An Armenian Tragedy Western Style

in 71st Venice International Film Festival

by Eva Peydró

Fatih Akin presented in the Official Selection of the Mostra de Venezia the film The Cut, the first historical one in his filmography. The story starts in Mardin, an Armenian village where the main characters live: the locksmith Nazaret (Tahar Rahim), his wife and twin daughters, until the war comes to their peaceful lives, and drags him from home to serve in the Ottoman army as forced labour. The hardships, hunger and exhaustion undermine Nazareth and the other Armenian workers, so his captors decide to kill all of them because they have became useless for their function.

Miraculously, Nazaret saves his life and soon discovers that his daughters are still alive. From there, a series of adventures with small almost miraculous outcomes begin, turning into action as the movie takes the path of a road movie in tune with western genres.

The film’s tour, which leads Nazaret from Syria to Cuba, Florida and North Dakota, shows some of the characteristic themes of the director – the blending of cultures, immigration, rootlessness and adaptation in a different world, where racial and cultural fights can have different outcomes, from peaceful coexistence to genocide. However, the freshness and forcefulness that Fatih Akin showed in the winning first two films in his trilogy Head-On (Gegen die Wand) and The Edge of Heaven (Auf der anderen Seite), which pleasantly shocked critics and public, seem fatally diluted.

Akin’s choice of a more classical narrative scheme and the adoption of a traditional film language undermine the power of the message. The self-imposed duty to follow the rules becomes submission to cliché, as the author seems unable to reformulate or redefine stylistically generic keys in a personal way, contributing with his own mark.

This straitjacket goes so far as to voice some topical dialogues, handle situations without conveying emotions such as loneliness, pain, helplessness or hope, and as a result we are not allowed to identify with the characters. The highlight of this is the general laughter in the stalls at two points that are supposed to denote maximum drama. The viewer interprets from a great distance what is intended, and that is when the unfortunate Nazareth is told that their daughters have just moved from the place they were supposed to live, without leaving a forwarding address.
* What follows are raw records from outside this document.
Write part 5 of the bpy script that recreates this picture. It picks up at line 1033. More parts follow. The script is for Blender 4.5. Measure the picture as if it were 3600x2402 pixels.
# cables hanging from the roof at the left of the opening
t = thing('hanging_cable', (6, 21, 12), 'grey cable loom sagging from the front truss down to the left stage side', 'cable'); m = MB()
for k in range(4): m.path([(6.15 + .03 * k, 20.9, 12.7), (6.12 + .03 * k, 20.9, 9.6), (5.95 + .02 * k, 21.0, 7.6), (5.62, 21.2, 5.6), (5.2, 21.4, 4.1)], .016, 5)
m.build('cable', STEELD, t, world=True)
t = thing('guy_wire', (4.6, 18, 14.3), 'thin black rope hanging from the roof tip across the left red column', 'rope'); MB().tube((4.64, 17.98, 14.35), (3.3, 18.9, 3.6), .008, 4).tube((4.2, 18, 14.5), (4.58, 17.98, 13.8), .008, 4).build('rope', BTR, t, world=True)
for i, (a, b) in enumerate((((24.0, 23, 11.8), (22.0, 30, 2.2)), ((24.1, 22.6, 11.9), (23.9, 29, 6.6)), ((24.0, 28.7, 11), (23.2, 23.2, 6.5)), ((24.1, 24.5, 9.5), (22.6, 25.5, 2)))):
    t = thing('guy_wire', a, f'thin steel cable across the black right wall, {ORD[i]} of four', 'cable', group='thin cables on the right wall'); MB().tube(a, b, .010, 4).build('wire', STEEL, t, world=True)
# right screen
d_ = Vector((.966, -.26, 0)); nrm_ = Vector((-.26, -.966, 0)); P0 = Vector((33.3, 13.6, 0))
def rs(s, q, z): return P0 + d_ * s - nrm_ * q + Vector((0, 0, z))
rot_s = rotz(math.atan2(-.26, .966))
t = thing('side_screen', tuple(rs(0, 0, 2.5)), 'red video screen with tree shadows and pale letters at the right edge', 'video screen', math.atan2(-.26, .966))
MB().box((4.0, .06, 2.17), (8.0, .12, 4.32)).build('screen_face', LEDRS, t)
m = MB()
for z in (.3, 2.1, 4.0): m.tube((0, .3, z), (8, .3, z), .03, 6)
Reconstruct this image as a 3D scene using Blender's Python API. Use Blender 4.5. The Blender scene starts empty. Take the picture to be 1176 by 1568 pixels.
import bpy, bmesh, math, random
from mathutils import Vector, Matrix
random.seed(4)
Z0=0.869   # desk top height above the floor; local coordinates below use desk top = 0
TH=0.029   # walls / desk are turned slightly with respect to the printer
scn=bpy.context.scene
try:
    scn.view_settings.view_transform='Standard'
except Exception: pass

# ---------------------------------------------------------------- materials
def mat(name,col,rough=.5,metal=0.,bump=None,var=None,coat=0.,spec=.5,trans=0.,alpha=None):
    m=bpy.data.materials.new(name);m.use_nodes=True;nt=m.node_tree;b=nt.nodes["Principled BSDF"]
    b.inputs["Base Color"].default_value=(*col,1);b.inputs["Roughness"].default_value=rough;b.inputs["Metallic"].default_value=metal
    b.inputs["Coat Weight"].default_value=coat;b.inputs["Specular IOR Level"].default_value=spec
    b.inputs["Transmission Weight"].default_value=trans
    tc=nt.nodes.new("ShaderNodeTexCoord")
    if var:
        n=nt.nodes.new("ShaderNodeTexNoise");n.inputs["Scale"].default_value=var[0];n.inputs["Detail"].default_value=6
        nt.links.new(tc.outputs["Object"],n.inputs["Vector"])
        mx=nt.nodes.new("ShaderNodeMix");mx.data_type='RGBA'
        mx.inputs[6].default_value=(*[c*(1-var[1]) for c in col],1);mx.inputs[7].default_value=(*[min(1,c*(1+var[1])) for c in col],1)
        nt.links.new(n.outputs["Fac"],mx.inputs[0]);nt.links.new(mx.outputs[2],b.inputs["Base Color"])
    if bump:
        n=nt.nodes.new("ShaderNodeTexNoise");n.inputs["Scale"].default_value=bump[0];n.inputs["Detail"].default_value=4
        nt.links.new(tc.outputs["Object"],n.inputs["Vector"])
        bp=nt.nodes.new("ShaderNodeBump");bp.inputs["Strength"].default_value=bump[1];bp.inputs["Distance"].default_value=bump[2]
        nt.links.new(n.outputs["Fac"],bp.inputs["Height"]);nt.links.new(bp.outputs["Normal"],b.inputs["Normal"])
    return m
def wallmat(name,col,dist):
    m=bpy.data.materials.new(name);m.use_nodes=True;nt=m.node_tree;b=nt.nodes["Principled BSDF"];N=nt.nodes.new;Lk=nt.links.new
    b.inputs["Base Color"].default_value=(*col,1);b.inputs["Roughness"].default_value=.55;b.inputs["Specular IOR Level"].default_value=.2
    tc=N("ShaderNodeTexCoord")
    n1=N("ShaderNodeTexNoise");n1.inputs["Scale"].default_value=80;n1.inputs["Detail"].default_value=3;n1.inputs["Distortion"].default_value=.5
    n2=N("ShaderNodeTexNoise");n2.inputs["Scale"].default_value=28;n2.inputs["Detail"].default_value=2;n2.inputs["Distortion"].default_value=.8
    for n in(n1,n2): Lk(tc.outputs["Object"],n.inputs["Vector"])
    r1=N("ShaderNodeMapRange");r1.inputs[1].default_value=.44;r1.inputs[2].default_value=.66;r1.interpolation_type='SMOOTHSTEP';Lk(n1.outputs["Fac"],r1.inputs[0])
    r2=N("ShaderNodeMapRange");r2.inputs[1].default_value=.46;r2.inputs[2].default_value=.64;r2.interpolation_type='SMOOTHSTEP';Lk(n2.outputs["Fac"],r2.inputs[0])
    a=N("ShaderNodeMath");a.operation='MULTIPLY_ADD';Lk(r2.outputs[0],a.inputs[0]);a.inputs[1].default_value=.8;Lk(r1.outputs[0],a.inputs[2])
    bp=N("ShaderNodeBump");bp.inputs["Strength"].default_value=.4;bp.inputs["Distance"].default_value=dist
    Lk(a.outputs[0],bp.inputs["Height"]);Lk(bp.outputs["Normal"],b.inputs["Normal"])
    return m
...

The pace of the film is also neglected, the lack of suspense and emotion means that The Cut is too repetitive, monotonous and uninteresting, beyond logical curiosity for the end of the story. Fatih Akin does not achieve his aims of restoring the story of the persecuted nor the individual epic journey of its main character.

On the other hand, at the press conference, the Turkish-German director strongly praised the work of screenwriter Martin Mardik, who worked on Mean Streets and Raging Bull, recommended directly to Akin by Martin Scorsese (who also advised him on the edition).

Moreover, the excellent work of Tahar Rahim should be noted. The French-Algerian actor, characterized by its minimalist performances, here taken to the extreme, has to play a mute, because of a neck injury, paradoxically received when a stranger saves his life. Rahim strives to bring accuracy (there is an excellent sequence in which he is touched when watching his first film, Chaplin’s The Kid), to a story of searching, escape and survival, that unfortunately doesn’t end happily.